Air France Flight 4590 — A Strip of Metal on the Runway, Concorde Down at Gonesse

On 25 July 2000, Air France Flight 4590, a Concorde chartered to carry German tourists from Paris to New York, ran over a strip of titanium lying on the runway during its takeoff roll, burst a tyre, and caught fire; less than two minutes later it crashed into a hotel in the suburb of Gonesse, north-east of Paris, killing all 109 people aboard and four on the ground — 113 in total. It was the only fatal crash in the supersonic airliner’s history, and it ended the type’s career within three years.

The aircraft, registration F-BTSC, was operating a non-scheduled charter from Charles de Gaulle airport for 100 passengers, most of them German cruise-ship clients, with nine crew. As it accelerated toward takeoff at roughly 16:42 local time, it ran over a thin titanium wear strip that had fallen from a Continental Airlines DC-10 that had departed the same runway minutes earlier. The strip cut a tyre on the left main gear; a large fragment of disintegrating rubber struck the underside of the wing with enough force to rupture a fuel tank. The leaking fuel ignited. With the aircraft already past the speed at which the takeoff could safely be abandoned, the crew lifted off, but a loss of thrust on the two left-side engines, the trailing fire, and landing gear that would not retract left them unable to climb or accelerate. The Concorde struggled into the air, lost speed, banked, and went down.

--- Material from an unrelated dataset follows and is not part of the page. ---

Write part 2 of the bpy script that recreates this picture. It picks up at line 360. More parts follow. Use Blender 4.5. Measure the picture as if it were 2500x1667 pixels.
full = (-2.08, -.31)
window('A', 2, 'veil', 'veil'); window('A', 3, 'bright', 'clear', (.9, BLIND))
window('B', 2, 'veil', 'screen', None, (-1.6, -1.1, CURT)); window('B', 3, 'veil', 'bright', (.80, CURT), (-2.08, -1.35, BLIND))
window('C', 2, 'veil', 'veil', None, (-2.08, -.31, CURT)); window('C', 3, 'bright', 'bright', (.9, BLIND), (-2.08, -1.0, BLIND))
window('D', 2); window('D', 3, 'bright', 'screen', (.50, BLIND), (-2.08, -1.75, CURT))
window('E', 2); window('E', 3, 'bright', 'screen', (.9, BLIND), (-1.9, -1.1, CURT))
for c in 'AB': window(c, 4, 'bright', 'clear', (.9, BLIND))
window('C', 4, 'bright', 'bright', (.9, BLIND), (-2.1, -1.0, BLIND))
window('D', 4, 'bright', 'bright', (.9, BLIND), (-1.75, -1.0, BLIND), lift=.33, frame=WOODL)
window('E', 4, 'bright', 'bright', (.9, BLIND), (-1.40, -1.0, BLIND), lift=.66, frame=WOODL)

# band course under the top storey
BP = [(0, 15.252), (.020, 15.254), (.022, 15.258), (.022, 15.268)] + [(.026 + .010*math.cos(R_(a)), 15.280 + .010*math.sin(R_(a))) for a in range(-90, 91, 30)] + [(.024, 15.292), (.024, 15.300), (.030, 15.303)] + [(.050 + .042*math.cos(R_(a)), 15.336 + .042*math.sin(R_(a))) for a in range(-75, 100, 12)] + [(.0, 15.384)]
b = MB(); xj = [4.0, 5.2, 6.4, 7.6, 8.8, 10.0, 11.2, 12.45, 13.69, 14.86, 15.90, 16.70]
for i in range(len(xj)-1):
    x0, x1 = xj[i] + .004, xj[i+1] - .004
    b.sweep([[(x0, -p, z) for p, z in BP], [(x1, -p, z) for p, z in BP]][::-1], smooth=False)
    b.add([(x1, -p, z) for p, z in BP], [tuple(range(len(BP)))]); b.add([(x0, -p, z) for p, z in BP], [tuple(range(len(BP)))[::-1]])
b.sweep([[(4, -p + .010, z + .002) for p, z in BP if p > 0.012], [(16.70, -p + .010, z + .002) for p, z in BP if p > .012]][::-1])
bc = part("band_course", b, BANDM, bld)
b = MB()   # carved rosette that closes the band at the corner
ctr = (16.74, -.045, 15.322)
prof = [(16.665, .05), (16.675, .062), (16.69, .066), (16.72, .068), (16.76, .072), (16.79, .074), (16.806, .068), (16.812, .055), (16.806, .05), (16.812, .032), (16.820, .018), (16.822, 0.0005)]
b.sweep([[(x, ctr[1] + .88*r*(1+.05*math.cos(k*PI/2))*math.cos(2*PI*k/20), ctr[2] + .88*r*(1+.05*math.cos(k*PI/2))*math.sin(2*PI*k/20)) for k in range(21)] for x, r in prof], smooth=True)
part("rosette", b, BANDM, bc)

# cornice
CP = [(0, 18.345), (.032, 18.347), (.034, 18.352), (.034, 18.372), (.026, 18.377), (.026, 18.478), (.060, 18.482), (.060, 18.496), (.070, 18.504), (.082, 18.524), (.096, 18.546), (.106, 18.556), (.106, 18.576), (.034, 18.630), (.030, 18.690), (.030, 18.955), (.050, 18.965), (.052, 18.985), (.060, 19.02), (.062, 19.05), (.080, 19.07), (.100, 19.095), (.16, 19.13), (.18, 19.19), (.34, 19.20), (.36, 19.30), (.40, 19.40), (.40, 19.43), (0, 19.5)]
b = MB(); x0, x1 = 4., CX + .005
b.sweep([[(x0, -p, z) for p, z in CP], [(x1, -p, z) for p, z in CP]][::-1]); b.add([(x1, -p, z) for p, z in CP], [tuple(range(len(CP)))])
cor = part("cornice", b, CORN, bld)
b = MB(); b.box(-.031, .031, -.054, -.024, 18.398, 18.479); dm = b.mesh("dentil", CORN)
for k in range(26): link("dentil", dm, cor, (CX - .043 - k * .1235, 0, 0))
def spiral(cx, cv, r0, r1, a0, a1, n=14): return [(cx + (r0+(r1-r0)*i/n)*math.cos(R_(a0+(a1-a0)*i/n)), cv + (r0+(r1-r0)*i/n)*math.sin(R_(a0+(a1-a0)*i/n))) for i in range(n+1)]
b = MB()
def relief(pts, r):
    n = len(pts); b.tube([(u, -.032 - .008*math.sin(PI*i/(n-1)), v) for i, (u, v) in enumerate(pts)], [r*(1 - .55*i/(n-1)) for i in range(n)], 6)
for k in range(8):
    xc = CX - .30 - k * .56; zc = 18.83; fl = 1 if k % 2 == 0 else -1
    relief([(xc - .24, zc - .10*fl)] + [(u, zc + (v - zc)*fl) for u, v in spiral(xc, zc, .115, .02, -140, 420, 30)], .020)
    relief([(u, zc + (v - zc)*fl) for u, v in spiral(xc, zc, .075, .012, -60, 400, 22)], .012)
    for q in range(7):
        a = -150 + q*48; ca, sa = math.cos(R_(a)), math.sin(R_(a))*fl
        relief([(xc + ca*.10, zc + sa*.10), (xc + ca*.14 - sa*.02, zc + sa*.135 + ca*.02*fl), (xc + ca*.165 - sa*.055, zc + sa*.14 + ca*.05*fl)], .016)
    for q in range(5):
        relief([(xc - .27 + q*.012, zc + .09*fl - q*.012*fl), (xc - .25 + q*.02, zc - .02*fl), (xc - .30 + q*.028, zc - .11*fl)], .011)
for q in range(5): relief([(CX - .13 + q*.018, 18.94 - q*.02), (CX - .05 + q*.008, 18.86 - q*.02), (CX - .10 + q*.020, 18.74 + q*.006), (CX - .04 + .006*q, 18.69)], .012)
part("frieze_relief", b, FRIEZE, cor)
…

France’s Bureau d’Enquêtes et d’Analyses pour la sécurité de l’aviation civile (BEA) investigated and published its final report in 2002. It traced the disaster to the titanium strip — debris from the preceding DC-10 — which burst the tyre, and to the chain of mechanical events that followed: tyre fragments rupturing the fuel tank, ignition of the spilled fuel, and the consequent loss of thrust on engines 1 and 2. The finding was mechanical in mechanism but rooted in a foreign object that should never have been on the runway, and the report also drew attention to the Concorde’s known vulnerability of its tyres and its unprotected wing fuel tanks.

The legal reckoning came a decade later. In 2010 a French court found Continental Airlines and one of its mechanics criminally responsible for the part their aircraft’s lost component played in the crash; in 2012 an appeals court overturned the criminal convictions while leaving Continental liable for a share of the civil compensation. The Concorde fleet, grounded after the crash and briefly returned to service following safety modifications, was retired in 2003.